During Passiontide, over the centuries, much conjecture has been poured out by preachers and others concerning the motives of Judas (I’ve done it myself before). Most of it has been entirely pointless. We shall never know the full story this side of heaven. All we do have is the Biblical record in which the whole Gospel narrative is underscored by Judas’ action. In fact, the Gospel writers considered it so serious as to mention it over 30 times between the four of them. Yet careful reading of the narratives shows that his leading of Jesus’ captors to Gethsemane was largely incidental to the train of events, in which it appears that Jesus Himself was the initiator. Nevertheless, much has been made of it. Thomas Cranmer, you can see, holds it up as a warning in the first Exhortation included in the Communion Service in the Book of Common Prayer – salutary reading in an idle moment, should you have a Prayer Book to hand.

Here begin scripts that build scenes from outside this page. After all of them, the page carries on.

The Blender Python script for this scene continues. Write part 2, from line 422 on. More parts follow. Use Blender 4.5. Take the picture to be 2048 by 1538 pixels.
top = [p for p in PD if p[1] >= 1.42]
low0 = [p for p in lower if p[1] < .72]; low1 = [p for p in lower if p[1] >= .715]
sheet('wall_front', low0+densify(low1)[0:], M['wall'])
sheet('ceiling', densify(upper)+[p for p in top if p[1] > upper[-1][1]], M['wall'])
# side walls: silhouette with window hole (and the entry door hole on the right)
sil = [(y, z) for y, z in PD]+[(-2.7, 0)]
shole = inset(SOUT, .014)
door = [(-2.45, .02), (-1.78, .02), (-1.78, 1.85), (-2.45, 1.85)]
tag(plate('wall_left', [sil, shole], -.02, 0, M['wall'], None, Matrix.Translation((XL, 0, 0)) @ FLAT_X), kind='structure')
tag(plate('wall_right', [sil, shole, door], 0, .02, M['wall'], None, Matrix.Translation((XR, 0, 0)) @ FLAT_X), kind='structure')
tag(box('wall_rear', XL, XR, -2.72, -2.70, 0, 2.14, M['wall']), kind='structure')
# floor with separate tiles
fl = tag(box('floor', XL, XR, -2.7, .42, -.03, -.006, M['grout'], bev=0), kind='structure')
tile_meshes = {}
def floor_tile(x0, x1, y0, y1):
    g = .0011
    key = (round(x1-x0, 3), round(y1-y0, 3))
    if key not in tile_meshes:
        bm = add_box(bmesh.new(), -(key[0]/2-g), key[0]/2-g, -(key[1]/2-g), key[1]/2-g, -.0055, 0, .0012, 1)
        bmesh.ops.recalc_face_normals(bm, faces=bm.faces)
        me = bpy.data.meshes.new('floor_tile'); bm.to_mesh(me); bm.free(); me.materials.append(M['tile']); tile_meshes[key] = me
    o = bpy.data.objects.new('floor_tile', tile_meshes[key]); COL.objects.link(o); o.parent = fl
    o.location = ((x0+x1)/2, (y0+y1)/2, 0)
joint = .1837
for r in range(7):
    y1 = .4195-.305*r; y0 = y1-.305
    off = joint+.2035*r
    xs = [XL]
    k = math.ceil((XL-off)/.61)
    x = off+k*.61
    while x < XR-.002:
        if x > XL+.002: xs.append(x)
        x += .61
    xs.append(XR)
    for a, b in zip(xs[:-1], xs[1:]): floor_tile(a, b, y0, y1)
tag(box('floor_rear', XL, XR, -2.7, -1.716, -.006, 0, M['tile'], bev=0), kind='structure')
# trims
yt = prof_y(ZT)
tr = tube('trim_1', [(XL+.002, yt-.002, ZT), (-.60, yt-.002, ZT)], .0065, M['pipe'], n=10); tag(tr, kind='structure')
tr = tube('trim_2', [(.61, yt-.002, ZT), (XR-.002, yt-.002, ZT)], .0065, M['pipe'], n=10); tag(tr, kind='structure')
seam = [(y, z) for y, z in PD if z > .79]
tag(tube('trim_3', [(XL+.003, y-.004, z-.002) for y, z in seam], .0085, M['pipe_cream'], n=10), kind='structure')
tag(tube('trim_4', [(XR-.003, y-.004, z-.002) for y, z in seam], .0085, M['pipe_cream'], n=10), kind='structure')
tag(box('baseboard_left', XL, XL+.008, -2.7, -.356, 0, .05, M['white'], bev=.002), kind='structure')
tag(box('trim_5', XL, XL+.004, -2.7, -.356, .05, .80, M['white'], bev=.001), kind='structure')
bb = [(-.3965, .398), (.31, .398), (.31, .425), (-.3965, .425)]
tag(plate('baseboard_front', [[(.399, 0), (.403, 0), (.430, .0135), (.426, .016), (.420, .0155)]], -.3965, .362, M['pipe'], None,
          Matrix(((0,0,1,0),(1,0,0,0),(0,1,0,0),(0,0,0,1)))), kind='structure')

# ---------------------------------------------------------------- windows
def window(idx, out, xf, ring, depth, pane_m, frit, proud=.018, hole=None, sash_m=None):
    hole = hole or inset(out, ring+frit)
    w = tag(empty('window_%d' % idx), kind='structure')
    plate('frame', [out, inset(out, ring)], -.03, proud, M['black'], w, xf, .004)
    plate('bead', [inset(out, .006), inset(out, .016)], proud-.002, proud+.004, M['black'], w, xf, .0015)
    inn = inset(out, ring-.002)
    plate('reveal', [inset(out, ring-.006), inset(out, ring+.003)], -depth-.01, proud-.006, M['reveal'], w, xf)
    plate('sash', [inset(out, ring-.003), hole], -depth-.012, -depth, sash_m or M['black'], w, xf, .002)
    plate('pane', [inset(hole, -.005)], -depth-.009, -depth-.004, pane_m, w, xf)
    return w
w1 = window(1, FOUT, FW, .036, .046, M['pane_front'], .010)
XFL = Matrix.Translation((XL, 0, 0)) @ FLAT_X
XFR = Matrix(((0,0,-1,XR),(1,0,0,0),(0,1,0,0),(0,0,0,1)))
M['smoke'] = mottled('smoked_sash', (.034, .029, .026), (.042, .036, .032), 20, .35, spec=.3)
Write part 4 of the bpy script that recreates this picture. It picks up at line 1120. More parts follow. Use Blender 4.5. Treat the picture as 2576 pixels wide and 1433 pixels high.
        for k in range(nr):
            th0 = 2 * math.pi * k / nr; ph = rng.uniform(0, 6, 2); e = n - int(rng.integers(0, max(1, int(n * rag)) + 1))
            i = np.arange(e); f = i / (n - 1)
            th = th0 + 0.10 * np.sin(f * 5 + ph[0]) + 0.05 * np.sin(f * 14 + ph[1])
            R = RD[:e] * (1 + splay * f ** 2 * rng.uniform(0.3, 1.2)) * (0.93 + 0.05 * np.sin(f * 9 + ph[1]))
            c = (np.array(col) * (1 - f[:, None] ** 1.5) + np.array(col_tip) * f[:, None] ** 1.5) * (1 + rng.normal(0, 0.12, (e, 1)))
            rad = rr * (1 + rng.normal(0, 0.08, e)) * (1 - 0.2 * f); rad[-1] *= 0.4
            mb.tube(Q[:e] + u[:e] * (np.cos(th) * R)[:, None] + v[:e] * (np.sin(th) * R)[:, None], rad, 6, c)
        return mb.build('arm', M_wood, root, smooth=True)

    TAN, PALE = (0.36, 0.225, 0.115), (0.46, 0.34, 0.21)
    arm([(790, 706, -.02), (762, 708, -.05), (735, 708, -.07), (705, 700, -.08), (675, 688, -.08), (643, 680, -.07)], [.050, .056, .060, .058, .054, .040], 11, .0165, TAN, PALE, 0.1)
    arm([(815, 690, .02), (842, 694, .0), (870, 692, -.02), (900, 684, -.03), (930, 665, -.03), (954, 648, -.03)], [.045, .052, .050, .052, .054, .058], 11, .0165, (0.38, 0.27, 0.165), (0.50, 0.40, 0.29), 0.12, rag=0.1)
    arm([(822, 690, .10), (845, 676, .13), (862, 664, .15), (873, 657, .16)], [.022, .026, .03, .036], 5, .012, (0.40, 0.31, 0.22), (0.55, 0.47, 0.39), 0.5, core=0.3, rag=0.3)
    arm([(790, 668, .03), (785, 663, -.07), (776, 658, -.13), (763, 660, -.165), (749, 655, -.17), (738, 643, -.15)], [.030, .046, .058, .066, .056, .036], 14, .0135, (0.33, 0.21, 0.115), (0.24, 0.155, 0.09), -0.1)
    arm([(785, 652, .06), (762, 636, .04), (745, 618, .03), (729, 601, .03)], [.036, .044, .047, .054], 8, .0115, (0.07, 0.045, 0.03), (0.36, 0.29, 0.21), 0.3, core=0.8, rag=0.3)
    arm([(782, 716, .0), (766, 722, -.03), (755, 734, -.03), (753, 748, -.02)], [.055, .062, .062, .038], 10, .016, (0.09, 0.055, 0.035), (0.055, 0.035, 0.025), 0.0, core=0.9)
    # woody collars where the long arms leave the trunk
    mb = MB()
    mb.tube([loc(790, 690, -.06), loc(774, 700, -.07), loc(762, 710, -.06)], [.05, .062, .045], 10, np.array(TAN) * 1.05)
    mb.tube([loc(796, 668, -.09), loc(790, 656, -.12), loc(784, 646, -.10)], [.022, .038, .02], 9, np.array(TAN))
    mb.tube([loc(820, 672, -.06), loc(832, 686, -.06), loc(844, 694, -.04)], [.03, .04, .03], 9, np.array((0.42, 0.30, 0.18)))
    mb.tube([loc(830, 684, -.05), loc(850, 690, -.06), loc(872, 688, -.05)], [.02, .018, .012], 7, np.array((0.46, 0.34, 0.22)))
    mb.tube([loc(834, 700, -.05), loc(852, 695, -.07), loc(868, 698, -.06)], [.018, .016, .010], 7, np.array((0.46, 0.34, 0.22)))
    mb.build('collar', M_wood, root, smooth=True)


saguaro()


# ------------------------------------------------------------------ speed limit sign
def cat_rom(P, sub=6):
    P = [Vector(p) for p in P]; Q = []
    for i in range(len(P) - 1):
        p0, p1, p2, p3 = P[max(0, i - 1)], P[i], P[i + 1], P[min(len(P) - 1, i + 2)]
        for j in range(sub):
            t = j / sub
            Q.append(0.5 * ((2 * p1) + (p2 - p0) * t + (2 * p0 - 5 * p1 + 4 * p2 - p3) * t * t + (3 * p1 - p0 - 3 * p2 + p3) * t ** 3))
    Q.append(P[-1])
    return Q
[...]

St Luke has his own answer, which Cranmer indeed followed: Judas betrayed Jesus because Satan entered into him. Now that might lead us to ask by what error of judgement, or flaw of character, did Judas give Satan the latch key to his soul?

But where it really takes us is to two things: first is to see Judas as a victim in the cosmic war as the two metaphorical kingdoms of God and Satan clashed as the campaign waged by Jesus climaxed in His triumphal victory and vindication in the defeat of our final enemy; death. This is what has been the bedrock of the Christian faith from the beginning. Take that away and faith in Christ is shorn of its power to save. Sadly for Judas, he was never able to cleanse his soul by repentance, as Peter and the others who deserted Jesus found.

Secondly, we need to examine our own security; to check where our own “latch key” is kept. Hymns with sentiments like ‘Onward Christian soldiers’ or ‘Stand up, stand up for Jesus’ might be somewhat out of fashion in many parts of today’s Church with its “touchy/feely” approach to Christianity, but they reflect the Church’s historical witness, which we do well to note. To pick just one verse, take verse 4 of the latter hymn, which reflecting the words of St Paul concerning the whole armour of God in Ephesians 6 reads:

Stand up, stand up for Jesus!

Stand in His strength alone;

the arm of flesh will fail you,

ye dare not trust your own.

Put on the Gospel armour,

each piece put on with prayer;”

With all of these, take the shield of faith”, says Paul, “with which you will be able to quench all the flaming arrows of the evil one.”

That is what Judas never had – the shield of faith. He is held up to us as a warning which we need to take seriously. As we enter Passion-tide there is no better time to reflect upon it.